Paranormal mood grips crime drama

These days, “X-Files” fans have to rely on Fox’s “Fringe” and Syfy’s “Warehouse 13” to get their weird-science fix, but tonight, they have an opportunity to hang out with the fans of CBS’ math/crime drama “Numb3rs.”

In “Dreamland,” written by series creators (and spouses) Cheryl Heuton and Nicolas Falacci and directed by Stephen Gyllenhaal (father of Jake and Maggie), strange, possibly paranormal events at a decommissioned air base culminate in a woman’s death.

This brings in FBI agent Don Eppes (Rob Morrow) and his mathematician – and part-time crime-solver – brother, Charlie (David Krumholtz).

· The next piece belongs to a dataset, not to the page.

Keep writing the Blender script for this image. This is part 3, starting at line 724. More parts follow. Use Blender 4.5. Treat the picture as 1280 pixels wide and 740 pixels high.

For Scene 31, Don’s team is consulting with Floyd Mayborne (John Michael Higgins) of the Pentagon’s high-level Department 44. They’re examining some sort of a flying probe that has proved a menace to both humans and farm animals.

Mayborne risks dirtying his dark windowpane-check suit to crawl underneath and take a look.

“That was the director’s idea,” Higgins says, “because I would never get my hands dirty like that – although I wouldn’t have put it past me. I was just a little lazy.”

As a math professor, Charlie isn’t comfortable with the idea of the paranormal.

“It’s a little out there for our show,” Krumholtz says. “It’s cool, the whole alien-conspiracy thing. Charlie, he hates conspiracies. Anything that doesn’t scream ‘logic’ screams ‘absurdity.’ … Of course, the government’s involved. It’s the government being bad again. Bad government.”

Charlie isn’t too nuts about probes, either, and neither is Krumholtz.

“Who hasn’t been abducted?” he quips. “I have been. I’m abducted about once every couple weeks. There’s a lot we’re not being told about, but that’s fine. There are aliens among us.”

But seriously, all this seems a little frivolous for a drama that usually deals with higher math and high crimes.

“The network said,” Heuton explains, “that they were hoping all their Friday night shows could do something Halloween-themed, something spooky.”